Well, today marks the beginning of Baba Marta in Bulgaria--Baba Marta meaning, literally, "Grandmother March." "What does this mean," you ask? Well, Sofia Sideshow provided a good explanation about a week ago, but since I've been bugging my students for information about it all week, I'll put in my two cents.
A while ago, 600 years my 12th class says, a dove grasped a pure white string. Said dove grasped said string so hard that the dove pierced its own flesh and bled out a little bit onto the string, causing a spiral of red and white down the string's length. What the dove was doing with the string remains unknown, but it had something to do with the end of winter and beginning of spring. I think there was a flood and the dove was Noah-esque proof of dry land, but this hasn't been confirmed by multiple students.
Most of my students have called Baba Marta a witch, something confirmed by this page. An excerpt:
The mythical character of Baba Marta personifies the spring, the sun that can easily burn the fair skin of people's faces. According to the national belief Baba Marta is an old lady. She is an old lady and she is limp. That's why she carries an iron stick to lean on. The national beliefs define the temperament of Baba Marta as very unstable. When she was smiling the sun was shining; when she was mad at somebody cold weather was firming the ground. The majority of the rituals aim to make her happy and merciful.
One of these rituals happens to be wearing the red and white strings. This seems to make Baba really happy.
So enough history. What does all this mean now. It means that along every major street and in every market here in Silistra there are dozens of tables full of martenitsi. They come in various shapes and sizes. Some are just tied bits of yarn. Some are pendants of yarn that you pin to your chest. Some take the shape of Pijo and Penda, the brother and sister martenitsi, I think. When the salespeople pick up and go home for the night, they leave the streets absolutely flthy with coffee cups, bottles of beer, and food wrappers, but I suppose that's just another sign of the coming of spring.
It also means that half of the students in my classes have given me a martenitsa. I have to put these on and wear them until I see a stork, a swallow (this is a new one this week, but most students seem to agree that swallows apply), or the first blossoms of a fruit-bearing tree. After these signs of spring are duly noted, I have two options: I can hang the martenitsi (multiple martenitsas) on trees, or bury them under a rock. This is to promote fertility to Bulgaria in general. My own general health is secured by wearing the martenitsi all month, since the red (blood of the dove, remember) is there to ensure health.
More than anything else, this all means that spring is beginning, and it has given everyone a little bit of a hop in their step. The weather was great all weekend and the good weather today made most of my students antsy. I fear to think about what the heat of May and June will bring to my classrooms, but those are bridges yet to be crossed.

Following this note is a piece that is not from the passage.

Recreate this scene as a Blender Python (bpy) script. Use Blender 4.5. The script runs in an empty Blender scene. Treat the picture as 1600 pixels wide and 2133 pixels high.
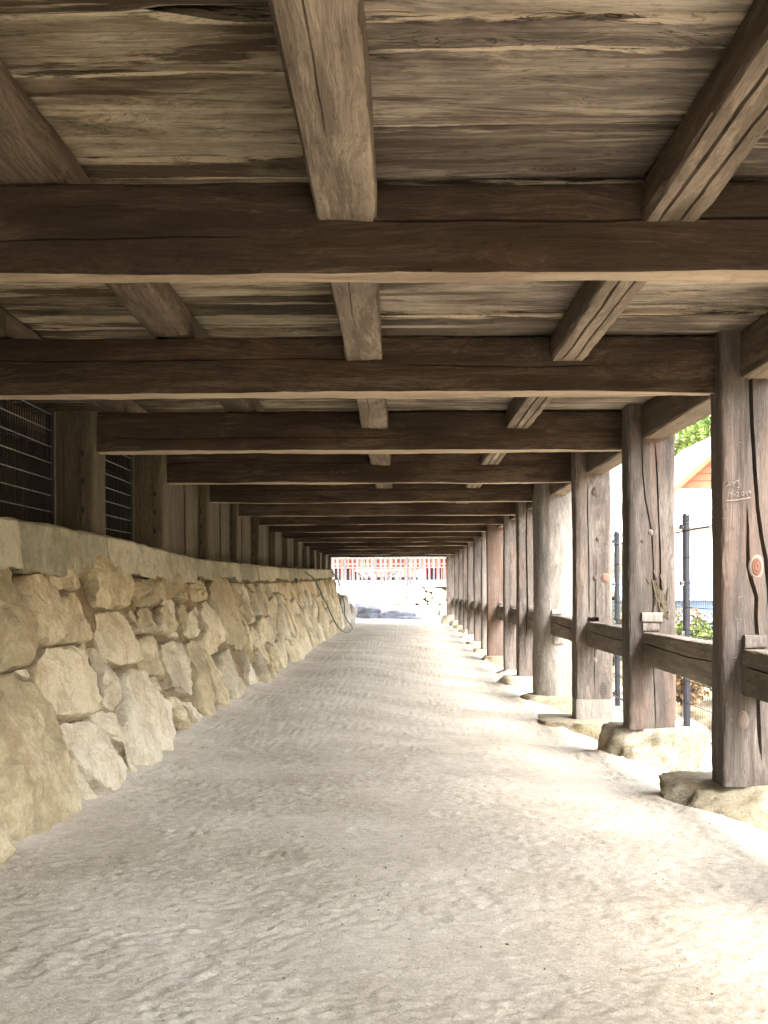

My own means of enjoying the weather has been to lay on the couch with the windows open, feeling the wind blow in and reading. Current book: John Kennedy Toole's The Neon Bible. Toole's Confederacy of Dunces is beyond doubt my favorite novel written, but I'd never taken the opportunity to read The Neon Bible until my folks sent it to me here in Bulgaria.
The short bio on Toole is that he lived most of his life trying to get a PhD and Confederacy published. After faling to do so for nearly a decade, he committed suicide by hose and exhaust pipe at the age of 31. His mother managed to get Confederacy published after his death, and after it won the Pulitzer everybody and their cousin was searching for something else Toole had written. They found The Neon Bible, a short novel he had written at 16.
Reading Confederacy of Dunces leaves me sad, but content. It's obviously great, and everything about it suggests one of the great stories ever written. Toole had fulfilled his life's ambitions, the pity being that he never got to share in them. Bible leaves me angry. It is not an instant classic like Confederacy, and it isn't funny or particularly happy. There are moments of wit, but it's intended to be a drama and Toole keeps it there.
What angers me is that this guy had written something publishably good at the age of sixteen and been ignored until his death. I was expecting the work of a sixteen year-old, and Neon Bible is certainly that, but it's probably the best thing a sixteen year-old could write. It just makes you want more. Which means I'll have to read Confederacy again. Which may just make it all worthwhile, anyway.
It's a tragedy that Toole committed suicide, but I think the greater tragedy is that the vast bulk of his readers may never have heard of him if he hadn't. It all makes me just want to dive straight into the novel-writing industry headfirst. For now, the shallows of Peace Corps and the Blogosphere are doing quite nicely.